■ **Required task**:
Reproduce all the entries exactly and keep the pictures out.

[Entries with scene source code]
## START

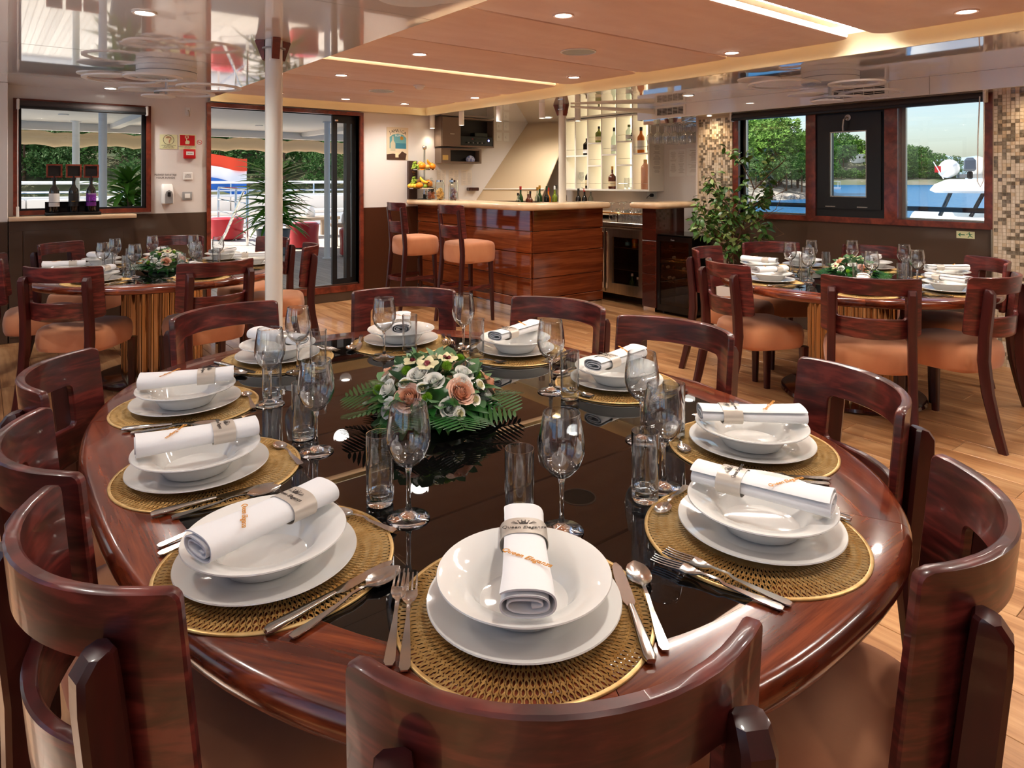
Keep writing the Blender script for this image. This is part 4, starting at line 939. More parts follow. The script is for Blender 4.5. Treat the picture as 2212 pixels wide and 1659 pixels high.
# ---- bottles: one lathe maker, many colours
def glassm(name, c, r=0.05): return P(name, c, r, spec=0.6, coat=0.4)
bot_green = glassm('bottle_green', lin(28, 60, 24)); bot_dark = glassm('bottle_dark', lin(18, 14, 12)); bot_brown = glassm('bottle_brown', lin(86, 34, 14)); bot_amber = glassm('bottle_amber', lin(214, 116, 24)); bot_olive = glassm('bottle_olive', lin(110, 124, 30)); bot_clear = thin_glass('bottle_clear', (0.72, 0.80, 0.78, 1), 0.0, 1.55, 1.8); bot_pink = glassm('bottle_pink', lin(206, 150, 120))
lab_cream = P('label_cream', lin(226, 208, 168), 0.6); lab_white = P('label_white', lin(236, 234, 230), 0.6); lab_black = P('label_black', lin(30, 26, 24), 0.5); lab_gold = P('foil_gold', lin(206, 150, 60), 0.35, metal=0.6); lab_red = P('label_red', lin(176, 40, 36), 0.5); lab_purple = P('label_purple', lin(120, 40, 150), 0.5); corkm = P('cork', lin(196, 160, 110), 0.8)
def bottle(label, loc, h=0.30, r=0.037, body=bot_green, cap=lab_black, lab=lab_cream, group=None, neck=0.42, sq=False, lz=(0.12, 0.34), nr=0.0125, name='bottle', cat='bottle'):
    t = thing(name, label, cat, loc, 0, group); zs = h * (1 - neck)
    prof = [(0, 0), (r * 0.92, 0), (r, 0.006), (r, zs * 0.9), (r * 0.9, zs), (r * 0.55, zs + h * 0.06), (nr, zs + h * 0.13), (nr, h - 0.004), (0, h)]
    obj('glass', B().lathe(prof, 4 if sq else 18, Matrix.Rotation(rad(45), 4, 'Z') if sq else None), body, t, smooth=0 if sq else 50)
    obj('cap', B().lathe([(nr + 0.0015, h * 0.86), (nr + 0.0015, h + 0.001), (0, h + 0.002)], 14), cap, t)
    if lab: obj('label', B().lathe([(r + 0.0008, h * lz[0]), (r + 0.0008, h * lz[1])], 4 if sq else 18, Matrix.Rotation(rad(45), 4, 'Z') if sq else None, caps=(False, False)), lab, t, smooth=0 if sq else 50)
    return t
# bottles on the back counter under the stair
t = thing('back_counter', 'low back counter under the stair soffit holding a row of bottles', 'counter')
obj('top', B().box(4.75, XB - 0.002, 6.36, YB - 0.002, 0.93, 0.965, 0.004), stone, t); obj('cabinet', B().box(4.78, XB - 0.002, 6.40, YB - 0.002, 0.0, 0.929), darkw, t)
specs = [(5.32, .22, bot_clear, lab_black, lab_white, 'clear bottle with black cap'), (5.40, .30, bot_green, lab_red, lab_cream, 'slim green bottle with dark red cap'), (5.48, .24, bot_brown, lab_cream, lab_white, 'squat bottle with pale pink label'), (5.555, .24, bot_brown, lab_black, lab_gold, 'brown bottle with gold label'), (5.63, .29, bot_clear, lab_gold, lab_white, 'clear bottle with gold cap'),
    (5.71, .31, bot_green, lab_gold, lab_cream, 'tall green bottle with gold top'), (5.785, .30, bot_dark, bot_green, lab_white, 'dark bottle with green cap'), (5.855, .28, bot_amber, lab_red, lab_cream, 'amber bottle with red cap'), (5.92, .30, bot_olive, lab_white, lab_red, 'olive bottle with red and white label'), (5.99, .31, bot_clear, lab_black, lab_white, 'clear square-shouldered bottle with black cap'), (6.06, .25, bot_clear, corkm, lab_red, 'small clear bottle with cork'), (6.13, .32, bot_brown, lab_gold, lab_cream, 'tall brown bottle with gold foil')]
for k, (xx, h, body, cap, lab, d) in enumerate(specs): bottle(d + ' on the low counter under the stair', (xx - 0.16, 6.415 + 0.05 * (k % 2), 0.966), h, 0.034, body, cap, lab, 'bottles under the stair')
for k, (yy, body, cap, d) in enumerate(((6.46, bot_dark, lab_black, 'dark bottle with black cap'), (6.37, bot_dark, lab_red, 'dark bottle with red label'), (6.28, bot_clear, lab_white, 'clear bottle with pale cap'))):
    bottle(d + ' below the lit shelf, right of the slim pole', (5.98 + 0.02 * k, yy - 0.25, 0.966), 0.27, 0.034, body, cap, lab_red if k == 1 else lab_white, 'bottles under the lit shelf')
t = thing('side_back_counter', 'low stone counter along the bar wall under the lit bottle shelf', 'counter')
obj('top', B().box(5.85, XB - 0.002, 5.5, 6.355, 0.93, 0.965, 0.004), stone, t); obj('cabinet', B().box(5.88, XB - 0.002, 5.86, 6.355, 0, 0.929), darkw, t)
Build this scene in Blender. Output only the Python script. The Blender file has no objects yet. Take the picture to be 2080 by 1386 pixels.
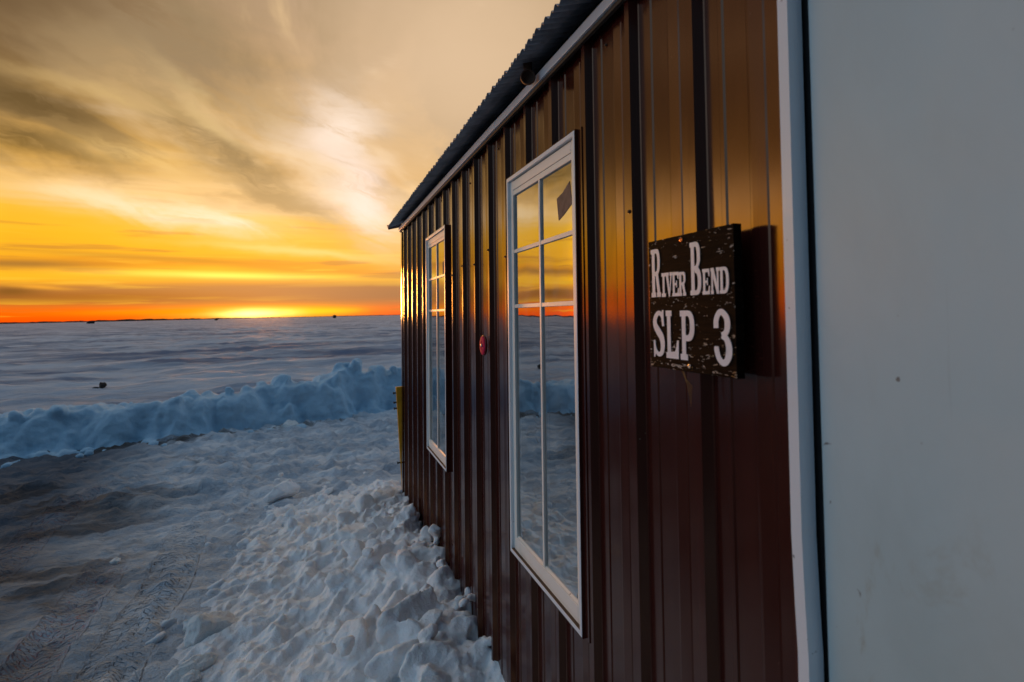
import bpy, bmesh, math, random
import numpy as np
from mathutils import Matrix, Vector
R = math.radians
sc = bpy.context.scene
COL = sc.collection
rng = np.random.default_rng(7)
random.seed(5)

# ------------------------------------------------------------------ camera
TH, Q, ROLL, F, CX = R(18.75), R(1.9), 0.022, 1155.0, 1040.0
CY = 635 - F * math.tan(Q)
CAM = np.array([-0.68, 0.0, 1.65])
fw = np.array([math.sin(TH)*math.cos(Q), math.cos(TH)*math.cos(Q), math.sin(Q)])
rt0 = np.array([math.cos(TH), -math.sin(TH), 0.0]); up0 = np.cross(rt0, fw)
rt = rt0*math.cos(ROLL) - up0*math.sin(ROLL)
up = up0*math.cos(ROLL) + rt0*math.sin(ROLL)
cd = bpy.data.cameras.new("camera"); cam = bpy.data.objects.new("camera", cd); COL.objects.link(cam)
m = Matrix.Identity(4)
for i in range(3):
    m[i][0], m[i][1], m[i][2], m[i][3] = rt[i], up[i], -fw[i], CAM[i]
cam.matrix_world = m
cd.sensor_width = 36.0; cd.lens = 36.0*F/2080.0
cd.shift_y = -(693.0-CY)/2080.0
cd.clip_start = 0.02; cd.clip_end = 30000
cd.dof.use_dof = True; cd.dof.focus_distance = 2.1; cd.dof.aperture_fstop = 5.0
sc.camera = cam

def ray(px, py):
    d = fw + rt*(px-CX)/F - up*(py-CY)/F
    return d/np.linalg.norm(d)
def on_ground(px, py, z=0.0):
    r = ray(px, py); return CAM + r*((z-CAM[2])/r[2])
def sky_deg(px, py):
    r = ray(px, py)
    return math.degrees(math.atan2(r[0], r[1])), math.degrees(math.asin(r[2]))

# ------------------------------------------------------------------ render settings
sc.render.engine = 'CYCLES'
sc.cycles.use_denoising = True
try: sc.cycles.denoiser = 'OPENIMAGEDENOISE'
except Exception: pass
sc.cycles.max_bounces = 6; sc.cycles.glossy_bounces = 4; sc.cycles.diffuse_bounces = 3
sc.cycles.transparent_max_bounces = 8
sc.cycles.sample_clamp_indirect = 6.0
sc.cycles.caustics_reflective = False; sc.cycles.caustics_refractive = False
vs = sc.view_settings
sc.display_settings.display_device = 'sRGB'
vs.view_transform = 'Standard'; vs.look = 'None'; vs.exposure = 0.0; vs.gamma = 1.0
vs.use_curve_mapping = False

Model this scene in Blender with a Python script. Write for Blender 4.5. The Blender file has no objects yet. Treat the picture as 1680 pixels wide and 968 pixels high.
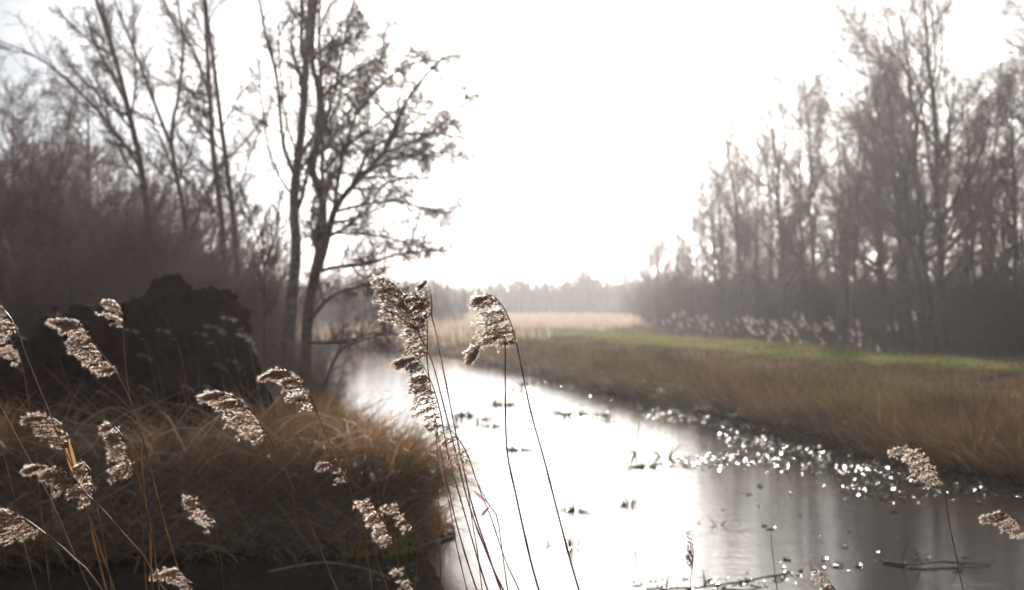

## END

■ **Problem solution**:
Keep writing the Blender script for this image. This is part 4, starting at line 939. More parts follow. The script is for Blender 4.5. Treat the picture as 2212 pixels wide and 1659 pixels high.
# ---- bottles: one lathe maker, many colours
def glassm(name, c, r=0.05): return P(name, c, r, spec=0.6, coat=0.4)
bot_green = glassm('bottle_green', lin(28, 60, 24)); bot_dark = glassm('bottle_dark', lin(18, 14, 12)); bot_brown = glassm('bottle_brown', lin(86, 34, 14)); bot_amber = glassm('bottle_amber', lin(214, 116, 24)); bot_olive = glassm('bottle_olive', lin(110, 124, 30)); bot_clear = thin_glass('bottle_clear', (0.72, 0.80, 0.78, 1), 0.0, 1.55, 1.8); bot_pink = glassm('bottle_pink', lin(206, 150, 120))
lab_cream = P('label_cream', lin(226, 208, 168), 0.6); lab_white = P('label_white', lin(236, 234, 230), 0.6); lab_black = P('label_black', lin(30, 26, 24), 0.5); lab_gold = P('foil_gold', lin(206, 150, 60), 0.35, metal=0.6); lab_red = P('label_red', lin(176, 40, 36), 0.5); lab_purple = P('label_purple', lin(120, 40, 150), 0.5); corkm = P('cork', lin(196, 160, 110), 0.8)
def bottle(label, loc, h=0.30, r=0.037, body=bot_green, cap=lab_black, lab=lab_cream, group=None, neck=0.42, sq=False, lz=(0.12, 0.34), nr=0.0125, name='bottle', cat='bottle'):
    t = thing(name, label, cat, loc, 0, group); zs = h * (1 - neck)
    prof = [(0, 0), (r * 0.92, 0), (r, 0.006), (r, zs * 0.9), (r * 0.9, zs), (r * 0.55, zs + h * 0.06), (nr, zs + h * 0.13), (nr, h - 0.004), (0, h)]
    obj('glass', B().lathe(prof, 4 if sq else 18, Matrix.Rotation(rad(45), 4, 'Z') if sq else None), body, t, smooth=0 if sq else 50)
    obj('cap', B().lathe([(nr + 0.0015, h * 0.86), (nr + 0.0015, h + 0.001), (0, h + 0.002)], 14), cap, t)
    if lab: obj('label', B().lathe([(r + 0.0008, h * lz[0]), (r + 0.0008, h * lz[1])], 4 if sq else 18, Matrix.Rotation(rad(45), 4, 'Z') if sq else None, caps=(False, False)), lab, t, smooth=0 if sq else 50)
    return t
# bottles on the back counter under the stair
t = thing('back_counter', 'low back counter under the stair soffit holding a row of bottles', 'counter')
obj('top', B().box(4.75, XB - 0.002, 6.36, YB - 0.002, 0.93, 0.965, 0.004), stone, t); obj('cabinet', B().box(4.78, XB - 0.002, 6.40, YB - 0.002, 0.0, 0.929), darkw, t)
specs = [(5.32, .22, bot_clear, lab_black, lab_white, 'clear bottle with black cap'), (5.40, .30, bot_green, lab_red, lab_cream, 'slim green bottle with dark red cap'), (5.48, .24, bot_brown, lab_cream, lab_white, 'squat bottle with pale pink label'), (5.555, .24, bot_brown, lab_black, lab_gold, 'brown bottle with gold label'), (5.63, .29, bot_clear, lab_gold, lab_white, 'clear bottle with gold cap'),
    (5.71, .31, bot_green, lab_gold, lab_cream, 'tall green bottle with gold top'), (5.785, .30, bot_dark, bot_green, lab_white, 'dark bottle with green cap'), (5.855, .28, bot_amber, lab_red, lab_cream, 'amber bottle with red cap'), (5.92, .30, bot_olive, lab_white, lab_red, 'olive bottle with red and white label'), (5.99, .31, bot_clear, lab_black, lab_white, 'clear square-shouldered bottle with black cap'), (6.06, .25, bot_clear, corkm, lab_red, 'small clear bottle with cork'), (6.13, .32, bot_brown, lab_gold, lab_cream, 'tall brown bottle with gold foil')]
for k, (xx, h, body, cap, lab, d) in enumerate(specs): bottle(d + ' on the low counter under the stair', (xx - 0.16, 6.415 + 0.05 * (k % 2), 0.966), h, 0.034, body, cap, lab, 'bottles under the stair')
for k, (yy, body, cap, d) in enumerate(((6.46, bot_dark, lab_black, 'dark bottle with black cap'), (6.37, bot_dark, lab_red, 'dark bottle with red label'), (6.28, bot_clear, lab_white, 'clear bottle with pale cap'))):
    bottle(d + ' below the lit shelf, right of the slim pole', (5.98 + 0.02 * k, yy - 0.25, 0.966), 0.27, 0.034, body, cap, lab_red if k == 1 else lab_white, 'bottles under the lit shelf')
t = thing('side_back_counter', 'low stone counter along the bar wall under the lit bottle shelf', 'counter')
obj('top', B().box(5.85, XB - 0.002, 5.5, 6.355, 0.93, 0.965, 0.004), stone, t); obj('cabinet', B().box(5.88, XB - 0.002, 5.86, 6.355, 0, 0.929), darkw, t)
Build this scene in Blender. Output only the Python script. The Blender file has no objects yet. Take the picture to be 2080 by 1386 pixels.
import bpy, bmesh, math, random
import numpy as np
from mathutils import Matrix, Vector
R = math.radians
sc = bpy.context.scene
COL = sc.collection
rng = np.random.default_rng(7)
random.seed(5)

# ------------------------------------------------------------------ camera
TH, Q, ROLL, F, CX = R(18.75), R(1.9), 0.022, 1155.0, 1040.0
CY = 635 - F * math.tan(Q)
CAM = np.array([-0.68, 0.0, 1.65])
fw = np.array([math.sin(TH)*math.cos(Q), math.cos(TH)*math.cos(Q), math.sin(Q)])
rt0 = np.array([math.cos(TH), -math.sin(TH), 0.0]); up0 = np.cross(rt0, fw)
rt = rt0*math.cos(ROLL) - up0*math.sin(ROLL)
up = up0*math.cos(ROLL) + rt0*math.sin(ROLL)
cd = bpy.data.cameras.new("camera"); cam = bpy.data.objects.new("camera", cd); COL.objects.link(cam)
m = Matrix.Identity(4)
for i in range(3):
    m[i][0], m[i][1], m[i][2], m[i][3] = rt[i], up[i], -fw[i], CAM[i]
cam.matrix_world = m
cd.sensor_width = 36.0; cd.lens = 36.0*F/2080.0
cd.shift_y = -(693.0-CY)/2080.0
cd.clip_start = 0.02; cd.clip_end = 30000
cd.dof.use_dof = True; cd.dof.focus_distance = 2.1; cd.dof.aperture_fstop = 5.0
sc.camera = cam

def ray(px, py):
    d = fw + rt*(px-CX)/F - up*(py-CY)/F
    return d/np.linalg.norm(d)
def on_ground(px, py, z=0.0):
    r = ray(px, py); return CAM + r*((z-CAM[2])/r[2])
def sky_deg(px, py):
    r = ray(px, py)
    return math.degrees(math.atan2(r[0], r[1])), math.degrees(math.asin(r[2]))

# ------------------------------------------------------------------ render settings
sc.render.engine = 'CYCLES'
sc.cycles.use_denoising = True
try: sc.cycles.denoiser = 'OPENIMAGEDENOISE'
except Exception: pass
sc.cycles.max_bounces = 6; sc.cycles.glossy_bounces = 4; sc.cycles.diffuse_bounces = 3
sc.cycles.transparent_max_bounces = 8
sc.cycles.sample_clamp_indirect = 6.0
sc.cycles.caustics_reflective = False; sc.cycles.caustics_refractive = False
vs = sc.view_settings
sc.display_settings.display_device = 'sRGB'
vs.view_transform = 'Standard'; vs.look = 'None'; vs.exposure = 0.0; vs.gamma = 1.0
vs.use_curve_mapping = False

Model this scene in Blender with a Python script. Write for Blender 4.5. The Blender file has no objects yet. Treat the picture as 1680 pixels wide and 968 pixels high.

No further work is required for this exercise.